NIST Releases Encryption to Guard Against Quantum Computing Attacks

How do you secure your secrets against a technology so powerful it hasn’t even been invented yet?

This is the challenge the U.S. National Institute of Standards and Technology took on, in an effort to secure government secrets from tomorrow’s most powerful computing technologies.

On Tuesday, the agency released the first products of this work: three encryption standards guaranteed to be unbreakable, even by tomorrow’s (still non-existent) quantum computers, FIPS 203, FIPS 204 and FIPS 205.

Each of the releases includes the code for the encryption algorithms, along with instructions for how to implement them into security products, and suggestions about how they should be used.

NIST is also evaluating other algorithms to serve as backup, and expects to release a few of those by the end of the year.

Duty Now for the Future

Although quantum computing remains in a nascent stage, it could grow more powerful than today’s largest server clusters. NIST predicts this will happen within the decade.

So you need to secure your stuff today, against quantum attacks of the future, the U.S. federal agency is warning other government agencies. NIST is urging system administrators to start moving to “post-quantum” encryption as soon as possible.

What is Post-Quantum Cryptography?

The three encryption schemes, with more to come, are the work of the agency’s post-quantum cryptography (PQC) standardization project, launched in 2015.

NIST encryption algorithms have formed the basis of modern computing and the internet. They are used to digitally sign documents as well as encrypt data in storage or in transit.

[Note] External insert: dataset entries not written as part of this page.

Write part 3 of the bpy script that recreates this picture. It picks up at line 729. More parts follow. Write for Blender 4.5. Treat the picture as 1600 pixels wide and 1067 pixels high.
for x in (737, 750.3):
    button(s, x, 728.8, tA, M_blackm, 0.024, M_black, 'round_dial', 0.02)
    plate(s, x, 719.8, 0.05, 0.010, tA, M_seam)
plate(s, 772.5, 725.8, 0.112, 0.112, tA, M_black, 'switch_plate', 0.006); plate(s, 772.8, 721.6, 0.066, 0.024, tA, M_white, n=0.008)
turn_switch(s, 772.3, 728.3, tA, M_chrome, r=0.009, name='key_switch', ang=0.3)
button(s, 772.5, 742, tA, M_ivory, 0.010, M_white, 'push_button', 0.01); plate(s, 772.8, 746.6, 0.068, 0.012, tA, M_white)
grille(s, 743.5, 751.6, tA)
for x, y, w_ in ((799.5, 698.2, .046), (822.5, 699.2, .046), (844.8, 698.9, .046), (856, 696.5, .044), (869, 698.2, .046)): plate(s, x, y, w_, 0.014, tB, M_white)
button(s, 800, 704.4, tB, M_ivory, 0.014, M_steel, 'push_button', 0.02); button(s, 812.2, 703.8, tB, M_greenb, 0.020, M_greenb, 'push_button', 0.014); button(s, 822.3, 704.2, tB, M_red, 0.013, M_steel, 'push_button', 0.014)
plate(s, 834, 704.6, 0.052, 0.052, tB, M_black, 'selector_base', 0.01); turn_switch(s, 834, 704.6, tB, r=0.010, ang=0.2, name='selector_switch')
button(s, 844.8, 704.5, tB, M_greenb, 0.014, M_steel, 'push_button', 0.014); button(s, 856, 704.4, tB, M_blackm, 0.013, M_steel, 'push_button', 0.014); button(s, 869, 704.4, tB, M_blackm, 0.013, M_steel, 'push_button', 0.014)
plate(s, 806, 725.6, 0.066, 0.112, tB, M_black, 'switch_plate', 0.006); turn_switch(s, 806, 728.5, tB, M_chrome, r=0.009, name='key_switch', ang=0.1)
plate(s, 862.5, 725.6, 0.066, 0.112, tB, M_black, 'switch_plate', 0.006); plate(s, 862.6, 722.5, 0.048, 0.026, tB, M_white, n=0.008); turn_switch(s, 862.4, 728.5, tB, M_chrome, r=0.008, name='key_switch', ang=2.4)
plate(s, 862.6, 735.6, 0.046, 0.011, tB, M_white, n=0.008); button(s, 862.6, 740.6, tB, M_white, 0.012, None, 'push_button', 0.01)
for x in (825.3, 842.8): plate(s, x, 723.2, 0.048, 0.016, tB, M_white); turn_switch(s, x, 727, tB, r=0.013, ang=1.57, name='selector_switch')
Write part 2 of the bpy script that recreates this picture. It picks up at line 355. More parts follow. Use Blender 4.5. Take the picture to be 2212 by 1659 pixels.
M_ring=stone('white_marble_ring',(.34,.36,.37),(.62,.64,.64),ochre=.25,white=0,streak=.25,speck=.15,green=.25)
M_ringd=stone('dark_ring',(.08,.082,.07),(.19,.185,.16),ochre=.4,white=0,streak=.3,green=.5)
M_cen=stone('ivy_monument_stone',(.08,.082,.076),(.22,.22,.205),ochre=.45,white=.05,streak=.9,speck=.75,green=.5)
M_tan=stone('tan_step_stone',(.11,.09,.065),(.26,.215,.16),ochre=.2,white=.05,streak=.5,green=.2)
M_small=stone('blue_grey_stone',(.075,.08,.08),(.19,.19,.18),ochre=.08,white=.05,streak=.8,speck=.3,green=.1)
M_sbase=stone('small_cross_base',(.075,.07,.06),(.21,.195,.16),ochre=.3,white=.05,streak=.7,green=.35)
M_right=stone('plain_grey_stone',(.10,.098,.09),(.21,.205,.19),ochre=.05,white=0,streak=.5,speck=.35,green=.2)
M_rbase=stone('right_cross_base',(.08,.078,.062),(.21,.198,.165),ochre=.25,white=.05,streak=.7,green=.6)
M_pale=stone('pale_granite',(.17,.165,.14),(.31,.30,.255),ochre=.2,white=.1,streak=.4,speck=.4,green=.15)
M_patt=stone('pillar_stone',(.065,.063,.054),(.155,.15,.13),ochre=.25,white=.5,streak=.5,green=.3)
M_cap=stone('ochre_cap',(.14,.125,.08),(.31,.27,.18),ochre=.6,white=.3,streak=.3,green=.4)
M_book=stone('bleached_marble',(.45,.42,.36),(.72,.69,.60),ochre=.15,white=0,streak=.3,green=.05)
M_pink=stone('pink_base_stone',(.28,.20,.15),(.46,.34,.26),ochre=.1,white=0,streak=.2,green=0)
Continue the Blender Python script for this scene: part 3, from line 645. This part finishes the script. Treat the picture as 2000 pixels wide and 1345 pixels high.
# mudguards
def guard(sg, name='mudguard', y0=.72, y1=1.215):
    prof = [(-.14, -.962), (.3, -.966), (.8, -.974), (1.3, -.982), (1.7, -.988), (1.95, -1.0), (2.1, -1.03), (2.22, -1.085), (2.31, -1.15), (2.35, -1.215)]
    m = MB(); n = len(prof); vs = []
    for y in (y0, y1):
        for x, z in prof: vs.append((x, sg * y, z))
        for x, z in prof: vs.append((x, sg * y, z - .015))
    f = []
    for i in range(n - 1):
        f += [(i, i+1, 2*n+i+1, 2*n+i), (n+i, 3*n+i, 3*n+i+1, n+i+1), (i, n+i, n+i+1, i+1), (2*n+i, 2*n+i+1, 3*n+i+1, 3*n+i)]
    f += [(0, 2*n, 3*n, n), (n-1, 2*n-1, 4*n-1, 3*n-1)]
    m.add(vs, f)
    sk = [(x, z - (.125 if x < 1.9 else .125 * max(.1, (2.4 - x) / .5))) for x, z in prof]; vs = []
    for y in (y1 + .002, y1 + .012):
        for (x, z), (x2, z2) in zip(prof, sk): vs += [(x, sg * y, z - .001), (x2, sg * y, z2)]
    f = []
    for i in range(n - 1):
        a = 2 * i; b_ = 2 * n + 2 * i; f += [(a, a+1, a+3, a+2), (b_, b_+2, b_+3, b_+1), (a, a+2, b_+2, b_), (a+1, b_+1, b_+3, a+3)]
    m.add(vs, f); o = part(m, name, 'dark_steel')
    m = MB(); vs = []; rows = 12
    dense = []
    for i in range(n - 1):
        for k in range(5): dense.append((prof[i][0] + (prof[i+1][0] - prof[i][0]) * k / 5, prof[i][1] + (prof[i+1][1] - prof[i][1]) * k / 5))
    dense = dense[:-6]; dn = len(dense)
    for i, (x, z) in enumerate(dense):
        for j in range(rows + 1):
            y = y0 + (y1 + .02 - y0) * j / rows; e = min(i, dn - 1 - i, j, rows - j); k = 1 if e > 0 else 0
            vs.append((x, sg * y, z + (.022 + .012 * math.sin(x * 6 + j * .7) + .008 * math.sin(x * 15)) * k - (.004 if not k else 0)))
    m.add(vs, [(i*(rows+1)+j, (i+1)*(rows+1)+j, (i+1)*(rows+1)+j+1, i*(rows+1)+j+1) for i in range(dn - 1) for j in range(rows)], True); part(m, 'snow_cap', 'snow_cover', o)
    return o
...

Currently, the  Advanced Encryption Standard (AES, FIPS 197), a symmetric block cipher, is the favored approach of NIST for encrypting sensitive data, coming in either 128-, 192- and 256-bit key lengths. AES has largely  replaced the Data Encryption Standard (DES), which was offered as 56 bits, and as computer power increased, became more and more easily cracked.

Encryption algorithms have traditionally been built on mathematical calculations that, without they key, would be very difficult for today’s “classical” computers to solve. Typical cryptographic algorithms multiply two very large prime numbers to arrive at a key, a process that would computationally prohibitive to reverse engineer.

Quantum computers, using a still-unfinished set of physics laws that run quantum mechanics, could sift through all the prime numbers with ease, which would render traditional encryption algorithms barely protective of sensitive data.

For this new generation of encryptors, NIST based them on mathematical algorithms that would befuddle both classical and quantum computers.

“The PQC standards rely on the complex mathematics of polynomial lattices and hash functions. Cracking them would be a daunting task for even the most powerful cryptographically relevant quantum computer of the future,” explained IBM in a blog post detailing the new algos. IBM created two of the algorithms and had a hand in developing the third, according to the company.

The New Encryption Schemes

In a bit more detail,  the new encryption methods are:

• FIPS 203, formerly known as Kyber, is a key encapsulation mechanism (KEM) called ML-KEM. It will be the primary algorithm for general-purpose encryption. It uses a mathematical lattice to encrypt data, based on the Module Learning with Errors problem.
• FIPS 204, formerly known as Dilithium, will be the primary algorithm for signing digital signatures. It also uses a mathematical lattice problem.
• FIPS 205, formerly SPHINCS+, is a stateless hash-based digital signature algorithm (SLH-DSA), one that uses multiple hashes to encrypt a message. This one will also be used for digital signatures, serving as a backup in case FIPS 204 gets cracked.

Discussion in the Community

While quantum computing remains a concept of the future, the time to guard against its misuse is now, experts noted.

“Every CISO now has a mandate to urgently adopt these new standards alongside other methods for hardening their cybersecurity systems,” wrote Duncan Jones, head of cybersecurity for quantum computing accelerator company Quantinuum, in an e-mail statement.

“We know that data stolen today could be decrypted at any time in the future, and sensitive data such as health records or financial data falling into the wrong hands would be damaging,” Jones wrote.

“We have been warned by the heads of the NSA, the FBI and even the White House that there are active nation-state attacks stealing currently encrypted data and that we need to switch PQC algorithms,” agreed Karl Holmqvist, founder and CEO of security solutions provider Lastwall, in a statement.

“Time is not on our side to change to quantum-resistant ciphers. We need to address this now – it’s time to get to work and eliminate outdated cryptography.”